By Gleb Stolyarov
MOSCOW (Reuters) -Russia’s government is discussing different ways to prop up Russian Railways, the country’s biggest commercial employer, which has built up a 4 trillion rouble ($50.8 billion) debt pile, two people with knowledge of the matter told Reuters.
State-owned Russian Railways, which employs about 700,000 people, has suffered a fall in revenues amid a sharp slowdown in Russia’s war economy while debt costs have soared, driven by the highest interest rates in two decades.
According to two people who spoke on condition of anonymity due to the sensitivity of the matter, Moscow has been discussing ways of helping the railways deal with its debt, mostly owed to state banks.
Those include raising prices for cargo, raising subsidies, cutting taxes or even deploying money from the National Wealth Fund, the sources said.
Russian officials met to discuss the situation in late November and plan to meet again in December, one of the sources said.

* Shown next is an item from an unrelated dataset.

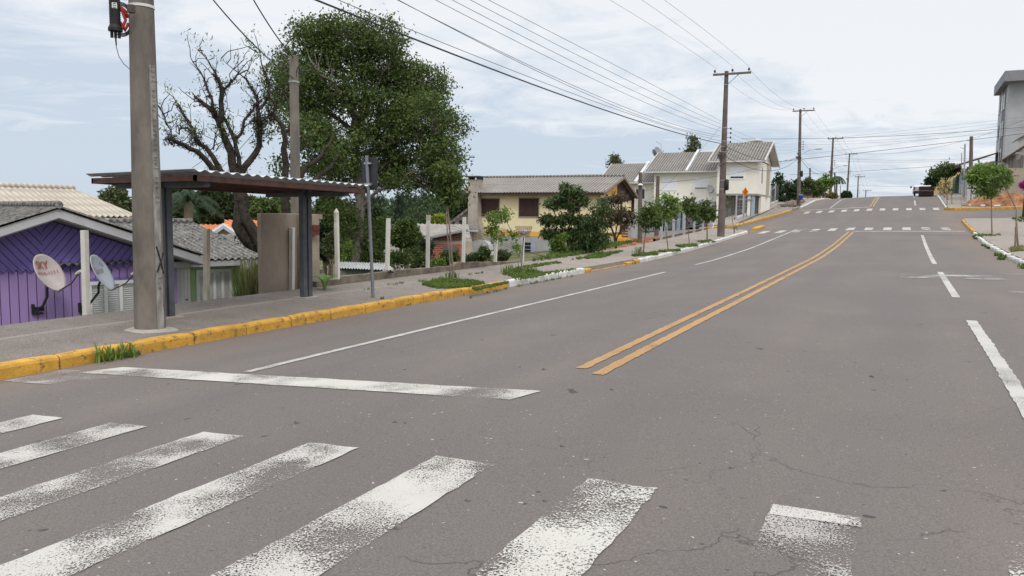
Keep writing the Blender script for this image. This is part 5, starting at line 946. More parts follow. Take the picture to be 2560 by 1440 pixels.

Russian Railways, the Russian government and the Transport Ministry did not respond to requests for comment.
Some ideas that have not yet been discussed at the government level include capping the interest rates paid by Russian Railways at 9% or converting its debts into stakes – essentially giving state banks a share of the company.
One of the sources said that one proposal was to convert 400 billion roubles of Russian Railways debt into shares.
The sources cast the measures as an attempt “to save” Russian Railways, which operates the world’s third-longest railway network after the United States and China.
For 2024, Russian Railways reported revenues of 3.3 trillion roubles and expenditure of 2.8 trillion roubles under international standards.
In its financial statement for the first six months of 2025 the company reported net debt of 3.3 trillion roubles as of June 30, including 1.8 trillion roubles of short-term debt.
It was not clear why the debt had soared about 0.7 trillion roubles in just half a year.
Russian Railways, which shuffles passengers, oil and cargoes across the world’s biggest country from the Pacific to the Black and Baltic seas, has long been seen as a bellwether of the Russian economy’s health.
Its travails reflect the challenge faced by the state-dominated war economy: too-big-to-fail companies indebted with state-owned banks, which ultimately leaves the state on the hook at the very time when Russia is spending record amounts on the military as the war in Ukraine approaches its fourth year.
RUSSIA SLOWING
During Vladimir Putin’s first two terms as president from 2000 to 2008, Russia’s economy soared to $1.7 trillion from less than $200 billion in 1999. Now, however, Russia’s nominal gross domestic product of $2.2 trillion is roughly the same as in 2013, the year before Russia annexed Crimea and the economy is set to slow sharply this year.
The government forecasts GDP growth to slow to 1.0% from 4.3% in 2024 and 4.1% growth in 2023, though the International Monetary Fund has downgraded its 2025 forecast to 0.6% from 0.9%.
The West has said it aims to cripple Russia’s economy to force the Kremlin to change course in Ukraine, though Putin has said Russia will never bow to foreign pressure and Russian officials say the economy is secondary to the aims of the war.
Putin says that the economy has performed far better than anyone expected under the weight of thousands of Western sanctions, and that unlike Western states it is largely debt-free. He has, though, acknowledged some problems with investment and pain inflicted by high interest rates.
Russia’s economy is experiencing “continued cooling” with growth expected at around 1% next year and business activity remaining weak for four to five quarters, a senior executive at Sberbank, the country’s largest lender, told Reuters.